2. There are other recommender systems that don’t use collaborative filtering; for details, see Smith and Linden (Citation2017).

3. For details on how algorithms are trained in the process of machine learning, see Burrell (Citation2016).

4. For a meta-analysis of research on AI systems’ accuracy in personality judgments, see Azucar, Marengo, and Settanni (Citation2018).

6. For algorithms or website operators to ascribe mental states to website users and so to mindread them, they needn’t also identify the users: ascriptions of mental states to anonymized users would still be instances of mindreading.

9. These are simple text files that website store on one’s computer to track one’s preferences.

10. Other human agents, companies, or networks (e.g., when the personalization algorithms are provided by third-parties; Amazon Personalize, etc.) might also be involved in this process. I will focus here primarily only on website operators.

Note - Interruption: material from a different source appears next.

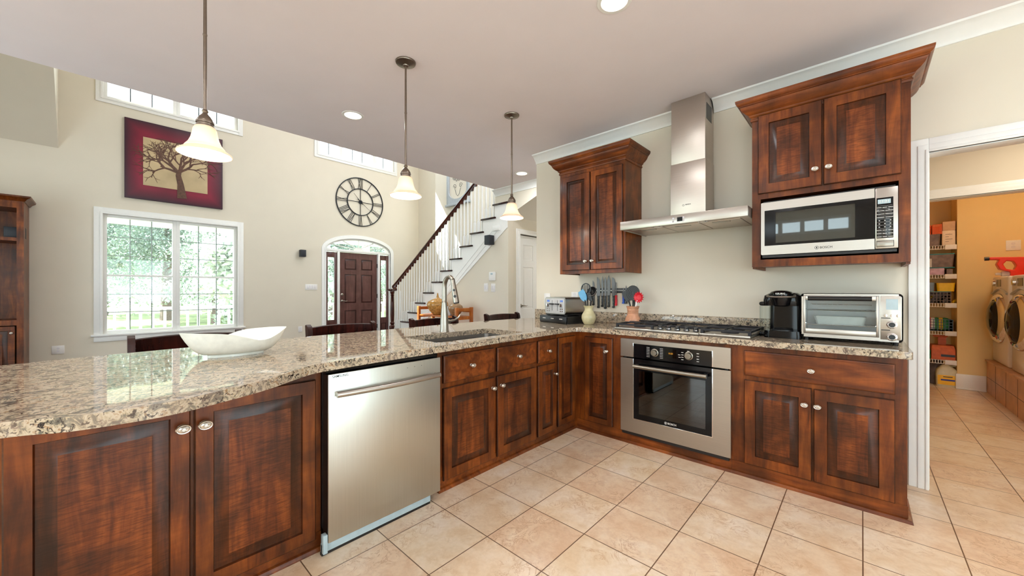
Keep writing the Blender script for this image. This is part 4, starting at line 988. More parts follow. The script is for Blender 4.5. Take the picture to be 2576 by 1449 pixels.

11. In these cases, website operators don’t necessarily merely discover a user’s existing, fixed, and durable mental states (e.g., preferences). Their algorithms might often shape or even create website users’ preferences (e.g., via reinforcement procedures) to maximize revenues (Crockett Citation2017; Frischmann and Selinger, 2018). This view is compatible with, and becomes more plausible in light of, the point here that algorithmic tracking also involves at least some detection of website users’ existing mental states. After all, if they are able to identify users’ current preferences, etc., website operators can more effectively influence and better tailor contents to them.

13. Settling what one wants is commonly also an instance of practical reasoning to make a decision. Since this reasoning is part of the kind of mindreading at issue here, the presently defended argument for extended mindreading may equally support the notion of extended decision making.

14. Diamantis also doesn’t yet note that website users’ mindreading, too, might extend into algorithms. Nor does he consider the point above related to existing assault legislation. This point can, however, usefully be combined with his argument.